No encuentro aquí inclinaciones totalitarias ni nada contrario a la religión católica; al contrario. El resto del anteproyecto es más bien retórica jurídico-administrativa que no me dice gran cosa. Ahora bien, algo que seguramente molestaría a los que querían realizar una transición a una democracia a occidental es el Artículo 6.º, donde atribuye al Consejo Nacional del Movimiento estas dos tareas (entre otras):
c) Apelar ante el Tribunal de Garantías Nacionales, para que las leyes y los actos de gobierno se ajusten a los principios fundamentales del Estado Español, haciendo realidad los ideales de la Cruzada.
d) Conocer de los problemas nacionales que le someta el jefe del Estado o el Gobierno y emitir su informe cuando fuera solicitado.
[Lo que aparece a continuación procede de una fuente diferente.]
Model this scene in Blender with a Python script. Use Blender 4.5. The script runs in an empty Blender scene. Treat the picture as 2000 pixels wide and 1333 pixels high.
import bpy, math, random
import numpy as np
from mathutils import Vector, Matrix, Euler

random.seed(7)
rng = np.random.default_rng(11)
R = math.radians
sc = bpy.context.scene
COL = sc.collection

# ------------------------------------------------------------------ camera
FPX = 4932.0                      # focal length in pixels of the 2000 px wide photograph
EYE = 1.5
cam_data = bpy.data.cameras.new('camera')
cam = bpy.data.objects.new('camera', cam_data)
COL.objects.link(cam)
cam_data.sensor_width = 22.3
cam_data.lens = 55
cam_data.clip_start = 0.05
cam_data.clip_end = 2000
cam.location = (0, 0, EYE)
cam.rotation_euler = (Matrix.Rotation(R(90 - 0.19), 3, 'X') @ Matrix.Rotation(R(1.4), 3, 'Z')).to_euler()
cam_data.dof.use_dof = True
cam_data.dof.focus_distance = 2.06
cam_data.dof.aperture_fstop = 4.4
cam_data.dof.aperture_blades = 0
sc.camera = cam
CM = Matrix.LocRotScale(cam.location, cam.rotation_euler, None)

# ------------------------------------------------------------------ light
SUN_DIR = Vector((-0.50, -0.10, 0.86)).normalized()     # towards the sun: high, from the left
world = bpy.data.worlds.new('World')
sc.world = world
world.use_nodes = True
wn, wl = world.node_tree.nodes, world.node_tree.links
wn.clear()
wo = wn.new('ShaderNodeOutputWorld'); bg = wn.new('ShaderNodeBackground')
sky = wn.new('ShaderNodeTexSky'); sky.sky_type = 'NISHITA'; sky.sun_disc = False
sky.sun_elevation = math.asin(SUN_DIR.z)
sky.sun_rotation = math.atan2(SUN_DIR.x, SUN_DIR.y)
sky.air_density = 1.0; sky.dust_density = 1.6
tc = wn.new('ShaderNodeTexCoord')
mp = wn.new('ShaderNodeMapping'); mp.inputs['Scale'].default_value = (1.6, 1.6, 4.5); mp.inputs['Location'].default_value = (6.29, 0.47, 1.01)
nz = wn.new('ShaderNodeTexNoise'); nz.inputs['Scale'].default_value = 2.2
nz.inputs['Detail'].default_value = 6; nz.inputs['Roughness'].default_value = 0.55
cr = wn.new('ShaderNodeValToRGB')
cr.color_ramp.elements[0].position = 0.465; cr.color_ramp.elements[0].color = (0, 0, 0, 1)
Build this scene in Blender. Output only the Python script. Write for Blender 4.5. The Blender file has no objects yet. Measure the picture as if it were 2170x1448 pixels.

Es decir, parece que concede al Consejo Nacional la función de vigilar que el Gobierno no se salga de los principios fundamentales del 18 de Julio, pudiendo apelar el Consejo ante un Tribunal de Garantías en caso de que se traicionen los ideales de la Cruzada, lo que naturalmente entorpecería mucho a los que ya tenían otros planes para el Régimen en el sentido de adecuarlo a la realidad internacional, como sugieren sibilinamente los tres cardenales.
Si alguien desea que transcriba el anteproyecto completo, que me lo haga saber.